La propagation de cette rumeur et le caractère antipathique de Samet ne manquent pas d’évoquer le cinéma de Cristian Mungiu et sa peinture des bas instincts régnant au sein de communautés repliées sur elles-mêmes (R.M.N.). Le froid glacial dans lequel est plongée l’Anatolie engourdit les personnages, contraints à l’inertie et au surplace. La plupart des scènes de cette première partie se déroulent dans une poignée d’intérieurs qui reviennent de manière récurrente (le collège, la colocation de Samet et Kenan, une maison au centre du village), où Ceylan glisse quelques indices sur ce qui se joue entre les lignes des dialogues.
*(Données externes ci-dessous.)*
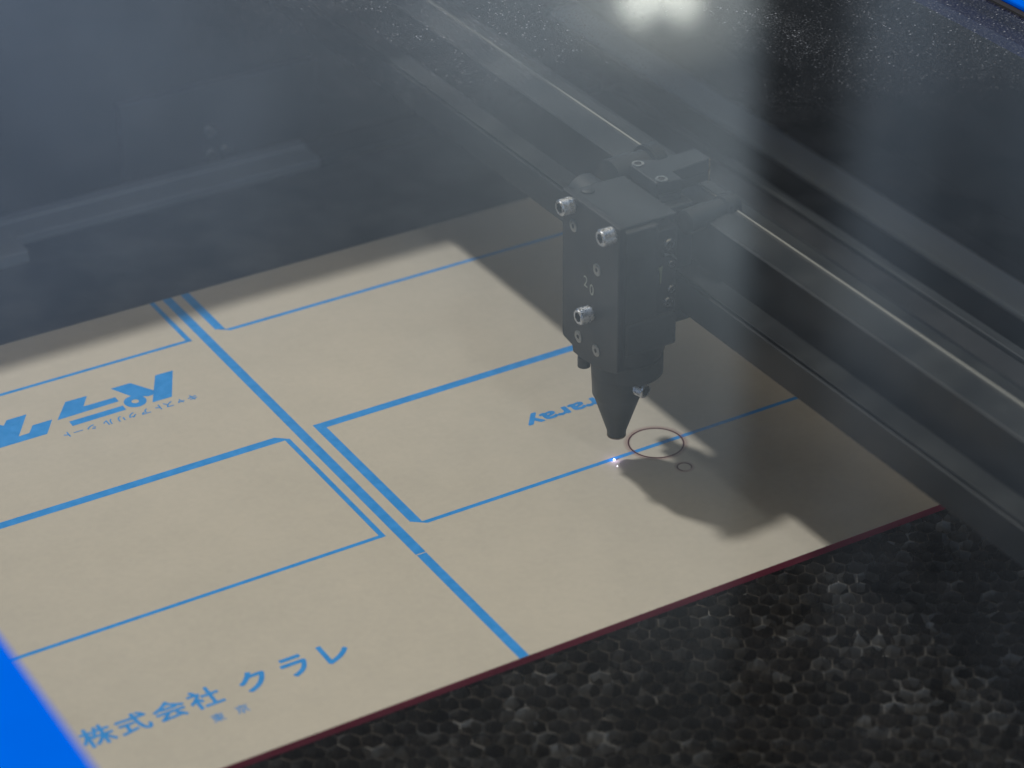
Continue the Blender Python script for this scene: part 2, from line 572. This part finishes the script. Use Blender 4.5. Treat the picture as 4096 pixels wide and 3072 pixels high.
obj('end_cover', B(-330, 100.8, 207, 283.8, -3.2, -1.6), m_endcover, bed, bevel=0.3)  # added dark cover; cells left out where the veil on the glass drowns them
rim = bmesh.new()
box(rim, -330, 180, 284.2, 287.5, -24, -3)
obj('edge_strip', rim, m_rail_dark, bed, bevel=0.6)

# guide rails --------------------------------------------------------------------
ra = empty('guide_rail', (200, 0, 0))
tag(ra, 'long pale grey guide rail running along the right side beyond the gantry', 'rail')
rb = bmesh.new()
box(rb, 226, 245, -560, 419, -21, -18)
obj('rail_bar', rb, m_rail, ra, bevel=0.8)
rb = bmesh.new()
box(rb, 230, 258, -560, 419, -58, -21.1)
obj('rail_base', rb, m_wall, ra)

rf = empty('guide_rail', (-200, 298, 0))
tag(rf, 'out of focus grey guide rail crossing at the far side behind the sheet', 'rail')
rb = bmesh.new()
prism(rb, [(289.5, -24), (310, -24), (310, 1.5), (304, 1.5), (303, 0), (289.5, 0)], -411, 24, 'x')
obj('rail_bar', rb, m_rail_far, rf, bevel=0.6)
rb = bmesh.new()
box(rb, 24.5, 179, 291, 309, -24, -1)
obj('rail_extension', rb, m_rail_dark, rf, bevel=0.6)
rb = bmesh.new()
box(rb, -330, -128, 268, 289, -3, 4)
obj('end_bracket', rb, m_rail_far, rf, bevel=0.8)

bk = empty('mounting_plate', (-10, 326, 0))
tag(bk, 'dark mounting plate with three pale bolt heads at the far left behind the rail', 'plate')
obj('plate', B(-60, 40, 322, 328, -40, 34), m_wall, bk, bevel=0.8)
for (bx, bz) in ((-17, 11), (-17, -1.0), (-9.5, -0.6)):
    obj('bolt_head', lathe(bmesh.new(), [(3.0, 0), (3.0, 1.6), (2.4, 2.2)], (bx, 321.9, bz), (0, -1, 0), 20), m_steel_dim, bk, True)

# hose in the far left corner
hb = bmesh.new()
path = []
for i in range(25):
    a = PI * (0.02 + 0.62 * i / 24)
    path.append(Vector((-232 + 75 * math.cos(a), 352, -52 + 62 * math.sin(a))))
rings = []
for i, p in enumerate(path):
    d = (path[min(i + 1, 24)] - path[max(i - 1, 0)]).normalized()
    s_ = Vector((0, 1, 0))
    n_ = d.cross(s_)
    r = 19 + (0.9 if i % 2 else -0.4)
    rings.append([hb.verts.new(p + (s_ * math.cos(2 * PI * k / 20) + n_ * math.sin(2 * PI * k / 20)) * r) for k in range(20)])
for a, c_ in zip(rings, rings[1:]):
    for k in range(20):
        hb.faces.new((a[k], a[(k + 1) % 20], c_[(k + 1) % 20], c_[k]))
hb.faces.new(rings[0])
hb.faces.new(list(reversed(rings[-1])))
hose = obj('suction_hose', hb, m_rail_dark, None, True)
tag(hose, 'curved dark hose at the far left edge behind the rail', 'hose')

# ================================================================== THE SHEET
sheet = empty('acrylic_sheet', (0, 60, -3))
tag(sheet, 'red acrylic sheet faced with brown kraft paper printed with blue lines, lying on the honeycomb', 'acrylic sheet')
X0, X1, Y0, Y1 = -330, 100, -88, 204
obj('acrylic_core', B(X0, X1, Y0, Y1, -3, -0.12), m_acryl, sheet, bevel=0.15)
pb = bmesh.new()
box(pb, X0 + 0.1, X1 - 0.1, Y0 + 0.1, Y1 - 0.1, -0.11, 0)
paper = obj('masking_paper', pb, m_paper, sheet)

ZI = 0.02
def ring_strip(bm, pts_out, pts_in, z):
    vo_ = [bm.verts.new((x, y, z)) for x, y in pts_out]
    vi_ = [bm.verts.new((x, y, z)) for x, y in pts_in]
    for i in range(len(vo_) - 1):
        f = bm.faces.new((vo_[i], vo_[i + 1], vi_[i + 1], vi_[i]))
        f.normal_update()
        if f.normal.z < 0:
            f.normal_flip()

# the divider line, in two pieces with a hairline between them
lb = bmesh.new()
flat(lb, [(-94.5, -15.7), (-90.4, -15.7), (-90.4, Y1 - .12), (-94.5, Y1 - .12)], ZI)
flat(lb, [(-94.3, Y0 + .12), (-90.5, Y0 + .12), (-90.5, -16.2), (-94.3, -16.2)], ZI)
obj('printed_divider', lb, m_ink, paper)
# frames: right column then left column; each repeats at 166 mm
def frame_right(y):
    bm = bmesh.new()
    top = min(y + 82, Y1 - .12)
    full = y + 82 < Y1
    if full:
        flat(bm, [(-86, y + 82), (X1 - 1, y + 82), (X1 - 1, y + 78), (-82, y + 78)], ZI)
        flat(bm, [(-86, y + 4), (-86, y + 82), (-82, y + 78), (-82, y + 2.0)], ZI)
    else:
        flat(bm, [(-86.2, y + 4), (-86.2, top), (-82.4, top), (-82.4, y + 2.0)], ZI)
    flat(bm, [(-86, y + 4), (-82, y + 2.02), (-80.9, y)], ZI)
    flat(bm, [(-82, y + 2.0), (-80.9, y), (X1 - 1, y), (X1 - 1, y + 1.9)], ZI)
    return bm
def frame_left(y):
    bm = bmesh.new()
    top = min(y + 82, Y1 - .12)
    full = y + 82 < Y1
    if full:
        flat(bm, [(-102.6, y + 81.8), (X0 + 1, y + 81.8), (X0 + 1, y + 77.8), (-100, y + 77.8)], ZI)
        flat(bm, [(-102.6, y + 81.8), (-97.9, y + 77.9), (-100, y + 77.8)], ZI)
        flat(bm, [(-97.9, y + 77.9), (-97.9, y + 0.3), (-100, y + 2.1), (-100, y + 77.8)], ZI)
    else:
        flat(bm, [(-98.2, top), (-98.2, y + 0.3), (-100.4, y + 2.0), (-100.4, top)], ZI)
    flat(bm, [(-97.9, y + 0.3), (X0 + 1, y + 0.3), (X0 + 1, y + 2.1), (-100, y + 2.1)], ZI)
    return bm
for y in (0, 165.8):
    obj('printed_frame', frame_right(y), m_ink, paper)
    obj('printed_frame', frame_left(y), m_ink, paper)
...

Le jour de la rentrée, les professeurs du collège se réunissent dans une salle pour petit-déjeuner. Au sein d’une prise unique, un enseignant entre dans le plan, puis un autre, et ainsi de suite jusqu’à ce que leur conversation, surchargée, en devienne quasiment incompréhensible : au-delà de l’accumulation des prises de parole, il est question pour Samat, qui rêve d’être muté à Istanbul, d’apprendre à trouver sa place dans le cadre, et par extension dans le monde. Le personnage entretient à cet égard une attitude ambivalente : il méprise cet univers plein de messes basses autant qu’il s’affaire à attirer l’attention de celles et ceux qui l’entourent – dans l’espoir de voir les regards se tourner vers lui, comme dans les photographies qu’il prend des habitants de la région. En témoigne notamment le triangle amoureux qui se met en place entre Samet, Kenan et l’intrigante Nuray (Merve Dizdar), une autre enseignante. Alors que Samet semble au départ vouloir jouer l’entremetteur entre elle et son collègue, une frustration l’habite à partir du moment où la jeune femme, lors d’un rendez-vous autour d’un thé, se concentre sur le visage de Kenan, à la fois « ordinaire » et « profondément mélancolique », pour le prendre en photo. En rabaissant son colocataire par quelques moqueries, Samet espère alors se repositionner comme le sujet principal de l’action.
Fertile sécheresse
Ceylan met de cette manière en place des situations très étirées, à l’intérieur desquelles une poignée de dérèglements annoncent les décrochages à venir. C’est lors d’un dîner entre Nuray et Samet, qui a exclu avec opportunisme Kenan de l’équation, que Les Herbes sèches prend notamment une toute autre envergure. Le film y ménage ses plus beaux effets, qui prolongent, voire dépassent les envolées du Poirier sauvage. Une série de champs-contrechamps entre Samet et Nuray, à l’issue d’une longue et éprouvante conversation sur la manière de donner corps à ses valeurs politiques (de gauche), s’achève sur un brutal changement d’axe, un silence puis le souffle d’une brise – venue de nulle part – caressant la chevelure de la jeune femme. La mise en scène de Ceylan fait alors preuve d’une élasticité remarquable. De plus en plus riche et imprévisible à mesure que le récit progresse, elle s’autorise même une sidérante sortie de route, un brin kiarostamienne (période Goût de la cerise), dont on se gardera toutefois de dévoiler les contours.
À première vue, il serait tentant d’opposer la liberté de ces embardées à la rudesse des scènes qui en sont privées. Ce serait faire fausse route, ou distinguer de façon un brin binaire les deux pôles de la mise en scène. Ceylan s’attache précisément à les lier d’une scène à l’autre, voire à l’intérieur d’une même situation – un peu à l’image des deux saisons qui composent le film, fusionnées lors d’une superbe surimpression entre les flocons de la neige hivernale et les herbes sèches de l’été. Il en va exemplairement ainsi d’un panoramique très rapide lors d’explications houleuses entre Samet, Nuray et Kenan, se substituant par deux fois aux raccords traditionnels qui, le reste du temps, entrecoupent les prises de parole. Si le tilt semble fendre soudainement la scène de l’intérieur, c’est parce qu’il intervient à l’échelle d’un montage au départ sans fioritures. Autrement dit, il n’y a pas d’écart sans cadre en apparence inébranlable, ni d’envolée sans ancrage initial : la rigueur est ici la condition du détachement. D’où la pluralité des tonalités et des décrochages proposés : Les Herbes sèches est un film à la fois terrible et drôle, d’une ambiguïté rare, et qui ne rabat jamais la signification de ses scènes – même lorsqu’une voix-off, poétique et littéraire, dévoile à la fin les états d’âme de Samet. Si l’on sait que l’on a vu, après 3h17 de projection, un très beau film, difficile de synthétiser en quelques mots ce qu’il raconte. Tant mieux : un vent d’air frais vient de souffler sur la croisette.